One of the topics not discussed enough is how to manage risk factors associated with social applications that encourage open sharing, transparency, etc. Under certain situations, the need for organizations to comply with regulatory controls, audit demands and privacy constraints will result in security/risk programs to become a core component within any social media strategy (both internally and externally). That does not mean that security and risk factors trump goals related to social applications - but it does mean that decision makers need to prioritize such issues upstream and work diligently on the behavioral aspects as outlined below:
Among the highlights of the study:
- 66 percent of Millennials regularly access social networking sites such as Facebook and MySpace at work, vs.13 percent of other workers.
- 75 percent of Millennials access Webmail at work vs. 54 percent of others.
- 46 percent of millennials use IM at work vs. 22 percent of others.

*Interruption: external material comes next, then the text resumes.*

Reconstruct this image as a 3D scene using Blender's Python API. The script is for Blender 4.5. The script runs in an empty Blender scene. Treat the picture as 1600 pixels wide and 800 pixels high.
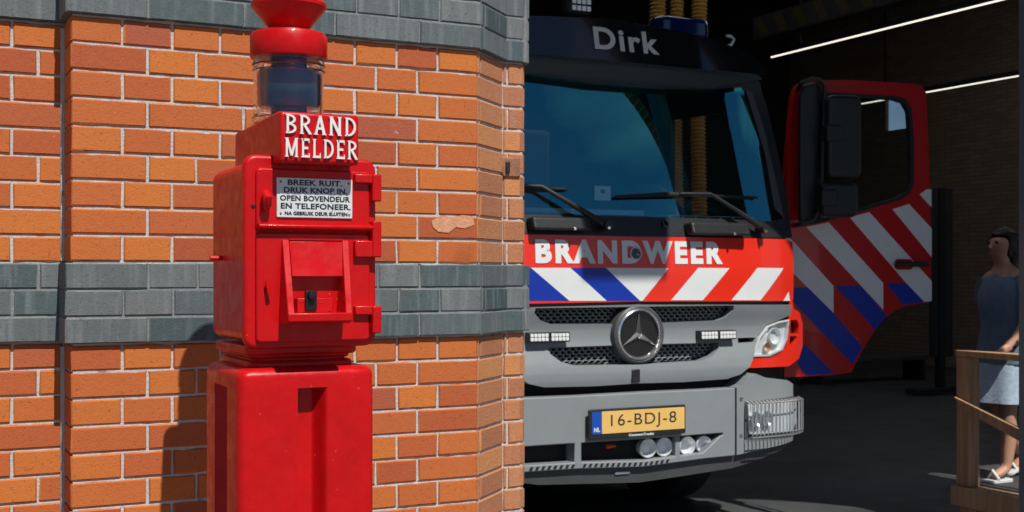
import bpy, bmesh, math, random
from mathutils import Vector, Matrix
from mathutils.geometry import tessellate_polygon
random.seed(7)
R = math.radians
scene = bpy.context.scene
col = scene.collection

# ------------------------------------------------------------------ camera, sky, sun, exposure
TH = math.atan(0.4984); S_, C_ = math.sin(TH), math.cos(TH)
F = 1920.0; HZ = 430.0; H = 1.32           # focal length in photo pixels, eye level row, eye height
cam = bpy.data.objects.new('camera', bpy.data.cameras.new('camera')); col.objects.link(cam)
cam.location = (0, 0, H); cam.rotation_euler = (R(90), 0, -TH)
cam.data.sensor_width = 36; cam.data.lens = 36 * F / 1600; cam.data.shift_y = (HZ - 400) / 1600
cam.data.clip_end = 2000
cam.data.dof.use_dof = True; cam.data.dof.focus_distance = 2.6; cam.data.dof.aperture_fstop = 11.0
scene.camera = cam
SUN_DX, SUN_DZ = -0.06, 1.42               # sun travels +Y; sideways and downward drift per metre
sd = Vector((SUN_DX, 1.0, -SUN_DZ)).normalized()
elev = math.asin(-sd.z)
world = bpy.data.worlds.new('World'); scene.world = world; world.use_nodes = True
wn = world.node_tree.nodes; wl = world.node_tree.links
sky = wn.new('ShaderNodeTexSky'); sky.sky_type = 'NISHITA'; sky.sun_disc = False
sky.sun_elevation = elev; sky.sun_rotation = math.atan2(-sd.x, -sd.y)
sky.altitude = 0; sky.ozone_density = 5.0; sky.air_density = 0.9; sky.dust_density = 0.1
bg = wn['Background']; bg.inputs['Strength'].default_value = 0.055
# thin clouds mixed into the sky
tc = wn.new('ShaderNodeTexCoord'); mp = wn.new('ShaderNodeMapping'); mp.inputs['Scale'].default_value = (1.6, 1.6, 4.0)
cn = wn.new('ShaderNodeTexNoise'); cn.inputs['Scale'].default_value = 2.2; cn.inputs['Detail'].default_value = 7
cr = wn.new('ShaderNodeValToRGB'); cr.color_ramp.elements[0].position = 0.53; cr.color_ramp.elements[1].position = 0.80
mx = wn.new('ShaderNodeMixRGB'); mx.inputs['Color2'].default_value = (7, 7.6, 8.2, 1)
wl.new(tc.outputs['Generated'], mp.inputs['Vector']); wl.new(mp.outputs['Vector'], cn.inputs['Vector'])
wl.new(cn.outputs['Fac'], cr.inputs['Fac']); wl.new(cr.outputs['Color'], mx.inputs['Fac'])
wl.new(sky.outputs['Color'], mx.inputs['Color1']); wl.new(mx.outputs['Color'], bg.inputs['Color'])
sun = bpy.data.objects.new('sun', bpy.data.lights.new('sun', 'SUN')); col.objects.link(sun)
sun.data.energy = 4.6; sun.data.angle = R(0.5); sun.data.color = (1.0, 0.95, 0.87)
sun.rotation_euler = sd.to_track_quat('-Z', 'Y').to_euler(); sun.location = (0, -5, 12)
scene.view_settings.view_transform = 'Standard'; scene.view_settings.look = 'None'
scene.view_settings.exposure = 0.12; scene.view_settings.gamma = 1.0
scene.render.engine = 'CYCLES'
scene.cycles.max_bounces = 8; scene.cycles.transparent_max_bounces = 12
scene.render.resolution_x = 1024; scene.render.resolution_y = 512

# ------------------------------------------------------------------ measuring helpers
def dirv(px, py):
    k = (px - 800) / F
    return Vector((S_ + k * C_, C_ - k * S_, (HZ - py) / F))
def P(px, py, Y):
    d = dirv(px, py); return Vector((0, 0, H)) + d * (Y / d.y)
def PX(px, py, X):
    d = dirv(px, py); return Vector((0, 0, H)) + d * (X / d.x)
def PG(px, py, z=0.0):
    d = dirv(px, py); return Vector((0, 0, H)) + d * ((z - H) / d.z)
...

- Less than half (45 percent) of Millennials stick to company-issued devices or software as opposed to nearly 70 percent of other workers. And 69 percent of Millennials will use whatever application/device/technology they want regardless of source or corporate IT policies (only 31 percent of others).
- Three times as many millennials have downloaded software at work for personal use (75 percent vs. 25 percent).
- Millennials regularly store corporate data on personal devices - far more than others. Common channels are personal PCs (39 percent vs. 24 percent), USB drives (38 vs. 14), personal hard drives (20 vs. 13), and smart phones (13 vs. 6).
Findings of this nature highlight the imperative that organizations face in harmonizing the workstyles of their younger workers with the legitimate security, governance and compliance issues raised by the use of consumer-grade technologies in the enterprise.